## BEGIN Available data

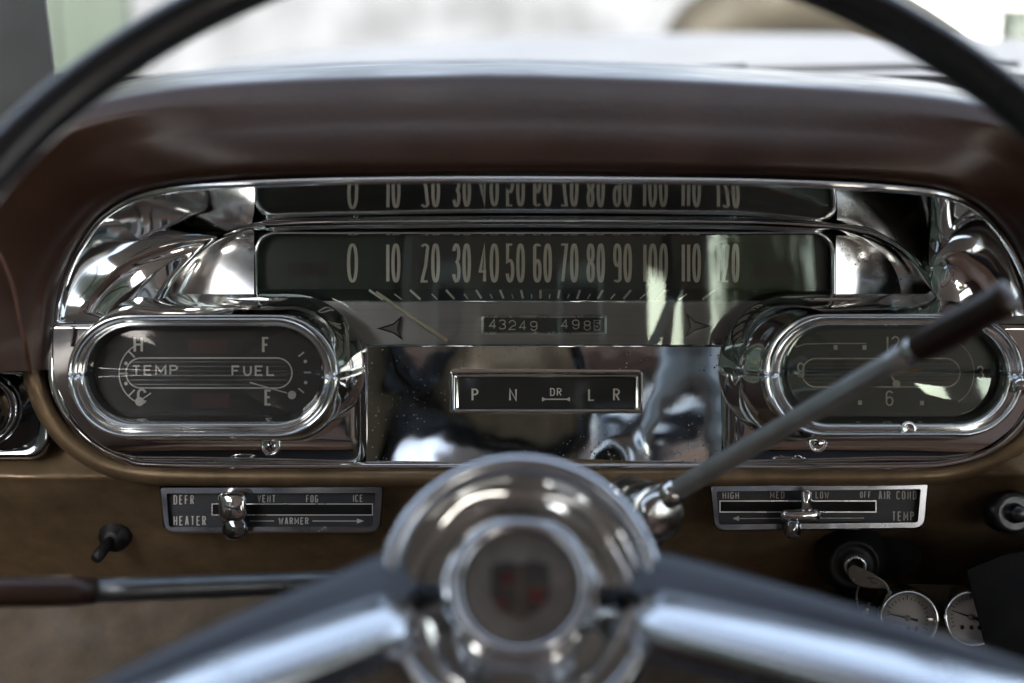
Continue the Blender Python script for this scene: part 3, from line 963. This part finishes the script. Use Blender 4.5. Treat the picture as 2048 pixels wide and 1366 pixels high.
for a0 in (22, -20): disc(tk, 556 + 59 * math.cos(R(a0)), 745 - 59 * math.sin(R(a0)), 3.6, HZ + .0001, 8)
tk.build('scale_marks', 'dim', tg, False)
b = MB(); strip(b, 500, 765, 574, 786, 2.2, HZ + .0012); disc(b, 584, 790, 8.5, HZ + .0013, 18); b.build('needle', 'dim', tg, False, label='fuel needle lying at E')
b = MB(); disc(b, 279, 803, 9, HZ + .0013, 18); strip(b, 285, 798, 302, 786, 2.4, HZ + .0012); b.build('needle', 'dim', tg, False, label='temperature needle lying at C')
for x0, x1, y0, y1 in ((377, 455, 679, 707), (382, 460, 786, 816)):
    b = MB(); rectp(b, x0, x1, y0, y1, HZ); b.build('warning_window', 'red', tg, False)

gr_ = [(1436, 2000, 588, 886, .024), (1442, 2010, 594, 884, .031), (1478, 2032, 610, 880, .046), (1518, 2048, 623, 874, .055), (1530, 2046, 630, 870, .0585), (1542, 2038, 637, 864, .057), (1549, 2032, 642, 860, .0535),
       (1553, 2026, 645, 856, .0525), (1557, 2020, 648, 852, .0545), (1563, 2010, 652, 845, .052), (1570, 1998, 656, 836, .045), (1574, 1992, 659, 832, .040)]
ck = thing('dashboard_clock', 'right oval chrome pod clock partly behind the gear lever', 'clock', P(1790, 740, .02))
pod(ck, gr_, 'dial_grey', 'glass', .0022)
b = MB(); line(b, rrect(1604, 1920, 717, 774, n=12), 2.6, HZ, True); b.build('dial_outline', 'cream', ck, False)
b = MB()
for k in range(7): strip(b, 1612, 724 + k * 7.4, 1912, 724 + k * 7.4, 2.2, HZ - .0001)
b.build('dial_lines', 'dial', ck, False)
for s_, x, y, w_, h2, ft in (('12', 1773, 704, 17, 32, 26), ('9', 1594, 755, 15, 30, None), ('3', 1953, 760, 15, 29, None), ('6', 1771, 812, 16, 31, None)):
    b = MB(); text(b, s_, x, y, w_, h2, 3.6, 3.2, HZ + .0002, fit=ft); b.build('numeral', 'cream', ck, False, label='clock numeral %s' % s_)
b = MB()
line(b, [(1592, 694), (1610, 688), (1660, 687), (1733, 687)], 1.6, HZ)
line(b, arc(1900, 745, 48, 62, 70, -70, 14), 1.4, HZ)
for x, y in ((1671, 695), (1729, 695), (1720, 805), (1844, 806)): rectp(b, x - 4, x + 4, y - 4.5, y + 4.5, HZ + .0001)
b.build('minute_track', 'cream', ck, False)
b = MB(); strip(b, 1782, 748, 1842, 738, 3.6, HZ + .0012); b.build('hour_hand', 'orange', ck, False)
b = MB(); strip(b, 1782, 750, 1792, 768, 4, HZ + .0015); disc(b, 1793, 768, 8, HZ + .0016, 18); disc(b, 1782, 748, 6, HZ + .0018, 16); b.build('minute_hand', 'cream', ck, False)
b = MB()
b.lathe(P(1812, 857, .050), (0, -1, 0), [(.0045, 0), (.0045, .004), (.0040, .0055), (.0028, .0058), (.0018, .0048), (.0001, .0046)], 26)
b.build('setting_knob', 'chrome', ck)
b = MB()
b.lathe(P(2034, 770, .050), (0, -1, 0), [(.0055, 0), (.0055, .005), (.0045, .007), (.003, .0085), (.0001, .009)], 10)
b.build('glass_knob', 'chrome', ck)

# ---------------------------------------------------------------- gear indicator
gi = thing('gear_indicator', 'small black gear indicator window lettered P N DR L R', 'gear indicator', P(1090, 825, .01))
m_ = MB()
m_.loft(ring([(899, 1286, 742, 827, .008, 4), (901, 1284, 744, 825, .0145, 4), (905, 1280, 747, 822, .0158, 4), (909, 1276, 750, 820, .0148, 4), (913, 1272, 753, 818, .0152, 3), (919, 1267, 758, 815, .0115, 2)], n=4), True)
fixn(m_.build('frame', 'chrome', gi), 40)
b = MB(); rectp(b, 917, 1269, 756, 817, .0120); b.build('indicator_plate', 'dial', gi, False)
for c, x, w_, h2 in (('P', 943, 14, 25), ('N', 1018, 16, 25), ('L', 1176, 14, 25), ('R', 1226, 14, 25)):
    b = MB(); text(b, c, x, 802, w_, h2, 4, 3, .0124); b.build('lettering', 'cream', gi, False, label='gear letter %s' % c)
b = MB(); text(b, 'DR', 1100, 792, 10, 16, 2.6, 2.2, .0124, 3.5); b.build('lettering', 'cream', gi, False, label='gear letters DR')
b = MB(); strip(b, 1086, 798.5, 1138, 798.5, 2.6, .0124)
for x, sg in ((1084, 1), (1140, -1)): b.add([P(x, 794, .0124), P(x + sg * 7, 797.3, .0124), P(x + sg * 7, 799.7, .0124), P(x, 803, .0124)], [(0, 1, 2, 3)])
b.build('pointer', 'cream', gi, False)
gm = MB(); rectp(gm, 916, 1270, 755, 818, .0140, .0126); gm.build('cover_glass', 'glass_dim', gi, False)

# ---------------------------------------------------------------- heater and air conditioner slide controls
def slide(t, out, inn, slot, hb):
    """out/inn: four corners TL TR BR BL in pixels"""
    def rl(c, r, n=5):
        o = []
        for i in range(4):
            p, a, b2 = Vector(c[i]), Vector(c[i - 1]), Vector(c[(i + 1) % 4])
            rr_ = r[i]
            for k in range(n + 1):
                f = k / n
                s0 = p + (a - p).normalized() * rr_; s1 = p + (b2 - p).normalized() * rr_
                o.append(s0.lerp(p, f).lerp(p.lerp(s1, f), f))
        return o
    def row(c, h, r): return [P(q.x, q.y, h) for q in rl(c, r)]
    def inset(c, d):
        m = Vector((sum(p[0] for p in c) / 4, sum(p[1] for p in c) / 4))
        return [(p[0] + math.copysign(d, m.x - p[0]), p[1] + math.copysign(d, m.y - p[1])) for p in c]
    m_ = MB()
    ro = (5, 5, 20, 20); ri = (4, 4, 6, 6)
    m_.loft([row(out, hb - .045, ro), row(out, hb + .001, ro), row(inset(out, 3), hb + .003, ro), row(inset(inn, -3), hb + .003, ri), row(inn, hb + .0022, ri), row(inset(inn, 1), hb - .002, ri)], True)
    fixn(m_.build('frame', 'chrome_frame', t), 35)
    m_ = MB(); m_.poly([P(x, y, hb - .0012) for x, y in inset(inn, -2)]); m_.build('control_plate', 'plate', t, False)
    x0, x1, y0, y1 = slot
    m_ = MB(); rectp(m_, x0, x1, y0, y1, hb - .0008); m_.build('slot', 'slot', t, False)
    m_ = MB(); line(m_, [(x0, y0), (x1, y0), (x1, y1), (x0, y1)], 2, hb - .0006, True); m_.build('slot_edge', 'chrome_satin', t, False)
HB = .012
ht = thing('heater_control', 'chrome framed heater slide control lettered DEFR VENT FOG ICE', 'heater control', P(543, 1066, .0))
slide(ht, [(318, 973), (768, 971), (761, 1066), (327, 1066)], [(330, 984), (754, 983), (748, 1056), (335, 1057)], (424, 745, 1008, 1030), HB)
LH = HB - .0009
for s_, x, y, ft, h2 in (('DEFR', 347, 1009, 41, 19), ('HEATER', 347, 1051, 65, 19), ('VENT', 515, 1005, 36, 15), ('FOG', 612, 1005, 24, 15), ('ICE', 706, 1004, 20, 15), ('WARMER', 557, 1049, 60, 14), ('O', 436, 1003, 9, 14)):
    b = MB(); text(b, s_, x, y, 8, h2, 2.6 if h2 > 16 else 2.1, 2.2 if h2 > 16 else 1.9, LH, fit=ft); b.build('lettering', 'dim', ht, False, label='word %s' % s_ if len(s_) > 1 else None)
b = MB(); strip(b, 500, 1042, 548, 1042, 1.6, LH); b.build('arrow_tail', 'dim', ht, False)
b = MB(); strip(b, 625, 1042, 716, 1042, 1.6, LH)
b.add([P(714, 1037, LH), P(728, 1042, LH), P(714, 1047, LH)], [(0, 1, 2)]); b.build('arrow', 'dim', ht, False)
kb = MB()
kb.loft([[P(a, b_, HB + hh) for a, b_ in rrect(*bx, n=8)] for bx, hh in (((455, 486, 1000, 1036, 8), -.004), ((452, 488, 998, 1038, 10), .003), ((444, 492, 988, 1042, 14), .009), ((437, 494, 984, 1044, 16), .0135), ((440, 490, 987, 1041, 16), .0165), ((448, 482, 994, 1034, 14), .0175))], True, False, True)
kb2 = fixn(kb.build('lever_knob', 'chrome', ht))
kb = MB()
kb.loft([[P(a, b_, HB + hh) for a, b_ in rrect(*bx, n=8)] for bx, hh in (((446, 492, 1036, 1070, 15), .006), ((444, 496, 1034, 1078, 18), .011), ((447, 494, 1035, 1081, 18), .014), ((454, 488, 1040, 1074, 16), .0155))], True, False, True)
fixn(kb.build('lever_tab', 'chrome_dark', ht))

ac = thing('air_conditioner_control', 'chrome framed slide control lettered AIR COND and TEMP', 'air control', P(1640, 1062, .0))
slide(ac, [(1419, 970), (1858, 965), (1850, 1058), (1428, 1063)], [(1430, 980), (1845, 975), (1839, 1048), (1435, 1052)], (1440, 1752, 1002, 1024), HB)
for s_, x, y, ft, h2 in (('HIGH', 1445, 998, 33, 14), ('MED', 1540, 997, 29, 14), ('LOW', 1631, 997, 27, 14), ('OFF', 1720, 996, 22, 13), ('AIR COND', 1757, 999, 76, 17), ('TEMP', 1784, 1042, 44, 19)):
    b = MB(); text(b, s_, x, y, 8, h2, 2.5 if h2 > 16 else 2.1, 2.1 if h2 > 16 else 1.8, LH, fit=ft); b.build('lettering', 'dim', ac, False, label='word %s' % s_)
b = MB(); strip(b, 1474, 1037, 1728, 1036, 1.6, LH); b.add([P(1478, 1032, LH), P(1465, 1037, LH), P(1478, 1042, LH)], [(0, 1, 2)]); b.build('arrow', 'dim', ac, False)
kb = MB()
kb.loft([[P(a, b_, HB + hh) for a, b_ in rrect(*bx, n=8)] for bx, hh in (((1598, 1622, 996, 1030, 8), -.004), ((1600, 1624, 984, 1030, 10), .006), ((1602, 1624, 979, 1028, 10), .012), ((1606, 1620, 984, 1022, 7), .0145))], True, False, True)
fixn(kb.build('lever_fin', 'chrome', ac))
kb = MB()
kb.loft([[P(a, b_, HB + hh) for a, b_ in rrect(*bx, n=8)] for bx, hh in (((1570, 1634, 1018, 1040, 10), .004), ((1562, 1642, 1018, 1042, 11), .009), ((1560, 1640, 1020, 1044, 11), .013), ((1568, 1632, 1024, 1040, 8), .015))], True, False, True)
fixn(kb.build('lever_bar', 'chrome', ac))
kb = MB()
kb.loft([[P(a, b_, HB + hh) for a, b_ in rrect(*bx, n=8)] for bx, hh in (((1572, 1602, 1036, 1068, 12), .008), ((1568, 1602, 1036, 1078, 15), .013), ((1571, 1600, 1038, 1081, 14), .017), ((1577, 1595, 1044, 1074, 9), .0185))], True, False, True)
fixn(kb.build('lever_tab', 'chrome_dark', ac))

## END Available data

*The exercise*:
Track down every line holding the string "pixels" and copy it.

*Exercise result*:
Continue the Blender Python script for this scene: part 3, from line 963. This part finishes the script. Use Blender 4.5. Treat the picture as 2048 pixels wide and 1366 pixels high.
    """out/inn: four corners TL TR BR BL in pixels"""